10+ years ago I worked at a smallish company and we had a table with over 500 million rows. This was on a high end system with several spinning rust disks in a raid 10 and 256 gigs of RAM. Billions in modern hardware seems quite reasonable.
I love real meat articles like this where software engineers actually explain why particular limits exist, or why technical things are they way they are. Good read. Thanks for sharing.
there used to be some hard and fast rules about scaling vertically in sysadmin circles.
You can see where they come from when you consider some pretty static numbers in systems: like that page sizes are 4k, block sizes are usually pretty standard (512b or 4k) and network interfaces (at least the throughput) haven't increased for a decade or more.
Some of those rules need to be challenged as the technologies or systems change over time. 20M rows in a highly updated table should be an old "rule" though, at the latest from 2010, when mech drives were popular, because having your entire table index fitting on a few sectors on physical disk made a pretty substantial performance difference.
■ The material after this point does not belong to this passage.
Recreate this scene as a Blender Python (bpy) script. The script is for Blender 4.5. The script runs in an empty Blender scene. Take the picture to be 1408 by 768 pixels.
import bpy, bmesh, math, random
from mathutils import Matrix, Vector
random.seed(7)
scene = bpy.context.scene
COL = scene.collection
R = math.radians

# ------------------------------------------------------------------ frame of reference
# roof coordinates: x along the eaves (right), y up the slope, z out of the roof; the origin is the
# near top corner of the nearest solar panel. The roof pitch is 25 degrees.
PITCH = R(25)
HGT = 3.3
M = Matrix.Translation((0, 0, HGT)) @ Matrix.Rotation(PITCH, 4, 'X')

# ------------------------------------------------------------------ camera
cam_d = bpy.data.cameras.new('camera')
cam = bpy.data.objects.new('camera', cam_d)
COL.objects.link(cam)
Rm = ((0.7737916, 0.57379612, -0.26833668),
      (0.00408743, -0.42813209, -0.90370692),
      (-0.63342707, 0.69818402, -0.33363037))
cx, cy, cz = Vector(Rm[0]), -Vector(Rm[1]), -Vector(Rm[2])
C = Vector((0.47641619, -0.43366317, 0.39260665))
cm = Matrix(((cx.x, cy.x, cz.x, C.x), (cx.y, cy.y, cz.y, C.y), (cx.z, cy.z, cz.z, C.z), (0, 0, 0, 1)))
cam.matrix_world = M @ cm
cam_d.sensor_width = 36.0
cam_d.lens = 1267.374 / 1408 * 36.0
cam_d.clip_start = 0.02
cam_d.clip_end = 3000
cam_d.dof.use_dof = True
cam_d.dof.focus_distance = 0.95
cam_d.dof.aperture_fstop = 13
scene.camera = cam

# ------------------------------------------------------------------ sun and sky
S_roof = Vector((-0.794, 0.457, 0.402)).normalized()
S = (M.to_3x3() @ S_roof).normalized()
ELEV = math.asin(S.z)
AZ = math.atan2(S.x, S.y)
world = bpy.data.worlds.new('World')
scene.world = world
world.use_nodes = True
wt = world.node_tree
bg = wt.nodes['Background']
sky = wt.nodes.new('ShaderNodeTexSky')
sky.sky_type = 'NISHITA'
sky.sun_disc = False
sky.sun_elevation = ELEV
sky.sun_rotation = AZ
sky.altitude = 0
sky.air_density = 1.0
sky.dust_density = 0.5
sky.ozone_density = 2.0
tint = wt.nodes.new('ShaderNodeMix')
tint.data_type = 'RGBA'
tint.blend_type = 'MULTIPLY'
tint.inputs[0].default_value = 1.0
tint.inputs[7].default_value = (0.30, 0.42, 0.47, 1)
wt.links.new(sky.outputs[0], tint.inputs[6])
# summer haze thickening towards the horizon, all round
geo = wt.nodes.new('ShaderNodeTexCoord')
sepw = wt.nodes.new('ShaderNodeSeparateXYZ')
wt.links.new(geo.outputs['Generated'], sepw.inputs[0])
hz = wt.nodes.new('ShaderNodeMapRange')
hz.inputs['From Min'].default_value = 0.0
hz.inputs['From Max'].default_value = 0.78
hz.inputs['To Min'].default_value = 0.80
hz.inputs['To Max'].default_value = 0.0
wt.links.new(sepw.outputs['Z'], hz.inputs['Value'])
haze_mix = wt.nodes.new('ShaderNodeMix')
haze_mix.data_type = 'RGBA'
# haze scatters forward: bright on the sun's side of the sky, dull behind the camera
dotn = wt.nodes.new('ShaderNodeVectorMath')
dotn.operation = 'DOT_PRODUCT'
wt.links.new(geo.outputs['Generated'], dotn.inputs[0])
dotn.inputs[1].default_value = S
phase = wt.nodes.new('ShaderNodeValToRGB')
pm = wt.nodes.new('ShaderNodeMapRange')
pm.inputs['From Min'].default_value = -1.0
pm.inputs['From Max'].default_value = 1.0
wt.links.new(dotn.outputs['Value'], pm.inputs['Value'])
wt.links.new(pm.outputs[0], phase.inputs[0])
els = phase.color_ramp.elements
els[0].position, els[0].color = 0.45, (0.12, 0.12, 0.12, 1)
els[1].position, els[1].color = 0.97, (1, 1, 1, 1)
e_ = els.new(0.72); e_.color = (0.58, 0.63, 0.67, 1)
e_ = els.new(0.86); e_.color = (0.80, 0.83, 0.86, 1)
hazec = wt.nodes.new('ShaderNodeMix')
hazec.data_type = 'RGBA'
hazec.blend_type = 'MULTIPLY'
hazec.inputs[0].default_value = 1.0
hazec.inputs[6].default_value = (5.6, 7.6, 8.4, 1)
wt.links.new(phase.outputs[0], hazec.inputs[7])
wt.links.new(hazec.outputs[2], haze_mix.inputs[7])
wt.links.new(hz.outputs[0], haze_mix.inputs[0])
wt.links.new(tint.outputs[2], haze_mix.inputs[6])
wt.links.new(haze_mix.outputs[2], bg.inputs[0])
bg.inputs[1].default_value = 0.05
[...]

Indexes need to flush to disk on update. (or they used to)
Love the article, but one criticism: I've found gp3 to be better than gp2 in all aspects, especially consistency—and it's cheaper. For a long time you could only use RDS with gp2 but I know of no reason to choose it in 2023.
We've got MySQL 8 running on high-end-ish consumer hardware, with 150 tables ranging from thousands to billions of rows. Largest table is a bit over 5 billion rows and 520GiB. Parallel network backup takes about 3 hours.
...yes, performance will drop when your set of active data exceeds available memory and your system needs to reference slower storage. I assume this would apply to anything.
it's obviously based on the data size itself, memory available etc etc.
Pretty clearly people ran the exact same test, fill a table with a bunch of empty/meaningless data and see where performance degrades - then write a catchy headline title/post.
In the end, it's more nuanced than that but i think the overall theme is know your tuning once you get to certain data sizes.
I see no problems of benchmark apart from you'd be avoiding table scans in prod for tables of those sizes - that kind of benchmark kind of pointless. Well, it shows a point, but not something you would want to use anyway.
Once data is cached, using indexed lookups are fast, 0.5ms.
We get sub-ms response time on a table with over 250 million rows. We have a covering index for all high-volume queries, running on rds (aurora) with 16gb ram.
Yeah, we do a lot of those and they do take a lot longer, and with much wider variance. On the order of 500ms-5s. These are all done async so it’s not a problem but we have begun dual writing to clickhouse to get us out of the aggregations business.
In general, NewSQL (distributed database) may still be a good solution to address scalability limit encountered by a single server/node database like MySQL/PG. Currently, there are quite a few options in this domain: Spanner, PG-compatible (CockroachDB, YugaByte), MySQL-compatible (TiDB, MariaDB xPand), and other middleware products to handle sharding.
Hardware has limits as well as software. You would need a completely different architecture to accomodate a 20M+ database. Usually schemeless the database overhead is typically what is responsible how many rows it handle and because your client interacts with the MySQL engine it is at limit and performance of that engine. So yeeeee-no. Time to use a different database.
Yep, it is all different. Software and hardware. But what it comes down to isn't the number but the performance and we often have to watch these metrics closely.
It's survived several HN death hugs.
Though I would say there are things you can do with a 20M table that you can't with a 1B table. If the query doesn't have an index, it will take hours. Even SELECT COUNT(*) takes like 10 min.